Assembly examines way to seize crime proceeds

The Irish agency set up to seize the proceeds of crime was today visited by politicians from Northern Ireland examining ways …

The Irish agency set up to seize the proceeds of crime was today visited by politicians from Northern Ireland examining ways of combating criminal and paramilitary activity in the province.

The SDLP's Alban Maginness, chairman of an ad-hoc Stormont committee on the proceeds of crime, led a delegation of Assembly members to the Criminal Assets Bureau's headquarters in Dublin.

The bureau, established in 1996 following the murder of journalist Veronica Guerin by a members of a criminal gang she was investigating, has the power to apply to seize suspected criminal assets even when no criminal convictions have been obtained.

Similar legislation is expected to be introduced in the UK within a year.

READ MORE

Mr Maginness said: "It is an intolerable situation where you know that people are involved in criminality, are enjoying the fruits of that criminality but there is nothing that is capable to be done in order to bring them to justice.
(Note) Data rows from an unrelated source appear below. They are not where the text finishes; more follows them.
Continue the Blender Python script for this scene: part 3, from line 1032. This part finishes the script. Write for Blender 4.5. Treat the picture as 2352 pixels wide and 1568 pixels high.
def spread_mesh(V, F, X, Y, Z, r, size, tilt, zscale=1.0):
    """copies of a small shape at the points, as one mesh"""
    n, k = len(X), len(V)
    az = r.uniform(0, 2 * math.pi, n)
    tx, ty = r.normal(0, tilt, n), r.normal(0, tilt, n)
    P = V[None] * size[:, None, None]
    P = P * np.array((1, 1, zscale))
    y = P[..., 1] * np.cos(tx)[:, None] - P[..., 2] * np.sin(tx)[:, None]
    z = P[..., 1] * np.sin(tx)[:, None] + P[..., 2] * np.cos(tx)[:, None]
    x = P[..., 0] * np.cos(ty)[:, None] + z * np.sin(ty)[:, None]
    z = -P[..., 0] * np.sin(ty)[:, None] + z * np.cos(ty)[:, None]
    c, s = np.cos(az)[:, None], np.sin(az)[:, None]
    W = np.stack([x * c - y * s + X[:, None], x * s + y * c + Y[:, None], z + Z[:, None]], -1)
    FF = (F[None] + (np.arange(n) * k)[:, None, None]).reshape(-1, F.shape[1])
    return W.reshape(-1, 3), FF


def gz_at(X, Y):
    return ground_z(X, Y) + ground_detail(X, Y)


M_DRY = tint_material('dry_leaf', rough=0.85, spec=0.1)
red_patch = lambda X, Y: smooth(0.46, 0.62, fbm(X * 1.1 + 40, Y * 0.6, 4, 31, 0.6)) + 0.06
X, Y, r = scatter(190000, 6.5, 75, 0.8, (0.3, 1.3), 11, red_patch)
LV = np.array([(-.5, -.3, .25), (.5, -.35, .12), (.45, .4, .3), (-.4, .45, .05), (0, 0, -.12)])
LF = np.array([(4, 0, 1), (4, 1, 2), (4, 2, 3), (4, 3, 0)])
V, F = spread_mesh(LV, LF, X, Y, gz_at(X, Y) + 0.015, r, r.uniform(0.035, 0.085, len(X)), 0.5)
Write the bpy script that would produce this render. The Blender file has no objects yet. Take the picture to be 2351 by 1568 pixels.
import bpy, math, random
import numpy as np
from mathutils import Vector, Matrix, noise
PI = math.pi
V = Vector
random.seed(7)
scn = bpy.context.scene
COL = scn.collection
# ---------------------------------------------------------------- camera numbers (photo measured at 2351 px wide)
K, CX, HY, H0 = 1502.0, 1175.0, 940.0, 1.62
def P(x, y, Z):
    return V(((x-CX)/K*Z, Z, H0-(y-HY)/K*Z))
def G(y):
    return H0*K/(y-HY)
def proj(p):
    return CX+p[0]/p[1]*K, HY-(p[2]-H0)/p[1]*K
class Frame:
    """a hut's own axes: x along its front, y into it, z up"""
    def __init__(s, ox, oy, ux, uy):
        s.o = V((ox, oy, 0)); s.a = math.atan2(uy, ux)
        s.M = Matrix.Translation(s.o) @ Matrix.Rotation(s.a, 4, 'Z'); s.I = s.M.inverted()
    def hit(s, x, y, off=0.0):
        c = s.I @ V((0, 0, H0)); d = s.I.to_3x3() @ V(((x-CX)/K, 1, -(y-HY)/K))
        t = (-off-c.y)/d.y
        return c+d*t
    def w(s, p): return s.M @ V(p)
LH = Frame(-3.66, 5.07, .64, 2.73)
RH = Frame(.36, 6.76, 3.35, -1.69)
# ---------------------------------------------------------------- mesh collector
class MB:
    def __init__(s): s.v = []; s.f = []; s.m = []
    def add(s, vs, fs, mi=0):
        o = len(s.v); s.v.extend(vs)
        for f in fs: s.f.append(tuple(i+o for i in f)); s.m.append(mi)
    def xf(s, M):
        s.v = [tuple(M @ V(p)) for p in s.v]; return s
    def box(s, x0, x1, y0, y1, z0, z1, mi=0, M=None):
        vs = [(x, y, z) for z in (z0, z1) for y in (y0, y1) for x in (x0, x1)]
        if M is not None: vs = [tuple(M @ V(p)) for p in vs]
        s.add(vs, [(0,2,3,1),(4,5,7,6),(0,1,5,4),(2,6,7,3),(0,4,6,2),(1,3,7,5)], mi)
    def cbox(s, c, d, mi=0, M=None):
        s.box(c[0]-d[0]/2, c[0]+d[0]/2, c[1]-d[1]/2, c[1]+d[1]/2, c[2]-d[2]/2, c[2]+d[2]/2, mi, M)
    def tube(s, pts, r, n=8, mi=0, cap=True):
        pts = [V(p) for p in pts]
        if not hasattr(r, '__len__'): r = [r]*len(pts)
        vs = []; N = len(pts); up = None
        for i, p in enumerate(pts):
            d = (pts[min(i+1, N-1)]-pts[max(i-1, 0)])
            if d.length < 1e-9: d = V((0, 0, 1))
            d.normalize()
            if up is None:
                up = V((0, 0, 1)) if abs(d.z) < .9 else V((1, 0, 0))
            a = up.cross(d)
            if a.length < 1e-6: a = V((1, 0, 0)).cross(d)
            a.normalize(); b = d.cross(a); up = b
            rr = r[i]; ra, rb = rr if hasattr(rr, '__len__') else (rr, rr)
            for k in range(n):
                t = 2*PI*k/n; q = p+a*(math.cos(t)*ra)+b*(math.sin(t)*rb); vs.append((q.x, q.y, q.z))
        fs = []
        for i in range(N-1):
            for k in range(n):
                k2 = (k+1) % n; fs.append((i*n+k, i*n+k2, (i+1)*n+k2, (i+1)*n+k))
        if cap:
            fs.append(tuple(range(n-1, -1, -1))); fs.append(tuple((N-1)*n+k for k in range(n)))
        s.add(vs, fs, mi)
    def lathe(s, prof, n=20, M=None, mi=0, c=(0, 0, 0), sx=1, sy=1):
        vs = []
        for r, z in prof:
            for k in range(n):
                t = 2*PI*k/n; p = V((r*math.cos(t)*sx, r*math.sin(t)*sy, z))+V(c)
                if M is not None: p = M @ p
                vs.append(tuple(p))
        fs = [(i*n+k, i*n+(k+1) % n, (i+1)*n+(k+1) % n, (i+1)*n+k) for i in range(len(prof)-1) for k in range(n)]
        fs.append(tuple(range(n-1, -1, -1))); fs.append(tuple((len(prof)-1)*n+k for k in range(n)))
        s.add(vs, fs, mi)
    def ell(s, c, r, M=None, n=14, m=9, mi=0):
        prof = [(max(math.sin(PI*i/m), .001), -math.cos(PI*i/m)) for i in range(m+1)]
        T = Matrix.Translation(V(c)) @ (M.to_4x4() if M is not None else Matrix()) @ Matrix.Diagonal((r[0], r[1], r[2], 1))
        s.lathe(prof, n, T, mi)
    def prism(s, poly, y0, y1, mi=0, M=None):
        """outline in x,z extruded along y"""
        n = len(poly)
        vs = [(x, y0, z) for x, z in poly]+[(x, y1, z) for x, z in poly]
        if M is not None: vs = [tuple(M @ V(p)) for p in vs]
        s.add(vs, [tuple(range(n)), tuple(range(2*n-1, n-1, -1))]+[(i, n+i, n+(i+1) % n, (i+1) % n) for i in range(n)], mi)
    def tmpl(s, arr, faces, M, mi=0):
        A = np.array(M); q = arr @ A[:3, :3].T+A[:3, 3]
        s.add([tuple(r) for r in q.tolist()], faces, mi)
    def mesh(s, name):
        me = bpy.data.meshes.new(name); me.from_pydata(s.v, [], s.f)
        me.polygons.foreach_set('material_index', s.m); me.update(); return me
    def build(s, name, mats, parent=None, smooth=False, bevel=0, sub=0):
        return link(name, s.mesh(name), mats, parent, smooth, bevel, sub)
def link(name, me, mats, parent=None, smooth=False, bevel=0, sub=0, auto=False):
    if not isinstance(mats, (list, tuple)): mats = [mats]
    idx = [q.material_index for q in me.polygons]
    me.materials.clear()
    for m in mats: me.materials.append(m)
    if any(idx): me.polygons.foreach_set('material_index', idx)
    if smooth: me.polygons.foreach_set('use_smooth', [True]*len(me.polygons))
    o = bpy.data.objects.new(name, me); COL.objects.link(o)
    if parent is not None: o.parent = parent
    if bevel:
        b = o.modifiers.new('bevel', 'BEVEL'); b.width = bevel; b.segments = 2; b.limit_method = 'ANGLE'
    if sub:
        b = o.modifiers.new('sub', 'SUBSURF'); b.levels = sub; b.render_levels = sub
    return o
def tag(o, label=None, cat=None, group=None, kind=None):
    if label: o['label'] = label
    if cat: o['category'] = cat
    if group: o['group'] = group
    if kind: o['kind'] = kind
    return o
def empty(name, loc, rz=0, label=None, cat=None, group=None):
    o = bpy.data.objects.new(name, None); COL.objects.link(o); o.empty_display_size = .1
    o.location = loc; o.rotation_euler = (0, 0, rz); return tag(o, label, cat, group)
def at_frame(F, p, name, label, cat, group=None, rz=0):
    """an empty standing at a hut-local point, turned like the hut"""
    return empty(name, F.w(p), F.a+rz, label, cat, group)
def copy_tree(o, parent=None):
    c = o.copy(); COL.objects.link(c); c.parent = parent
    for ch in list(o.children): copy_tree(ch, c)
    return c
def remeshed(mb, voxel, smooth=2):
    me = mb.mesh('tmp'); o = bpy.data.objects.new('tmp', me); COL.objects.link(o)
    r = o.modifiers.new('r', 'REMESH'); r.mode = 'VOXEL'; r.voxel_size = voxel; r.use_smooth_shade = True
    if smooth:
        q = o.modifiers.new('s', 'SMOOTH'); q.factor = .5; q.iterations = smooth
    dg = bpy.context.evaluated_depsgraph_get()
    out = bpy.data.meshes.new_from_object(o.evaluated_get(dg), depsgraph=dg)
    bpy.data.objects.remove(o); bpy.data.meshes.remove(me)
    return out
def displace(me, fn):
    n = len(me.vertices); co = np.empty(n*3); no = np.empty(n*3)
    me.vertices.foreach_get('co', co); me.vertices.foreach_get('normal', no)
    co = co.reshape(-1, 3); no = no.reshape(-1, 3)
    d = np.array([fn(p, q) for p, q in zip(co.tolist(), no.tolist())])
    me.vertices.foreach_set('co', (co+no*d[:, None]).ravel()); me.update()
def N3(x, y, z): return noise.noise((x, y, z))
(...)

"So the best way of dealing with them is to deprive of the benefits of their criminality and that is what CAB does and has done so well."

He said there were 180 individuals identified by the RUC as living "lavish lifestyles" having benefited directly from crime but added these were "not exclusively or primarily paramilitaries".

He added: "The action that the state will use is by way of High Court action. That will protect the human rights of people in a situation where in fact their property and assets come under scrutiny.

"There was a RUC survey in Northern Ireland that identified 78 criminal gangs, about 44 of them were paramilitary gangs.

"There is a mixture of paramilitary and non-paramilitary crime - both are as offensive to the public and both will be tackled under this legislation."

The British government's Proceeds of Crime Bill has been drafted and is currently out to consultation, a process which finishes at the end of this month, a Home Office spokesman said. The Stormont committee will also report later this month.

Between 1996 and 1999 the CAB seized property, vehicles and cash worth up to £14 million, the gardaí said.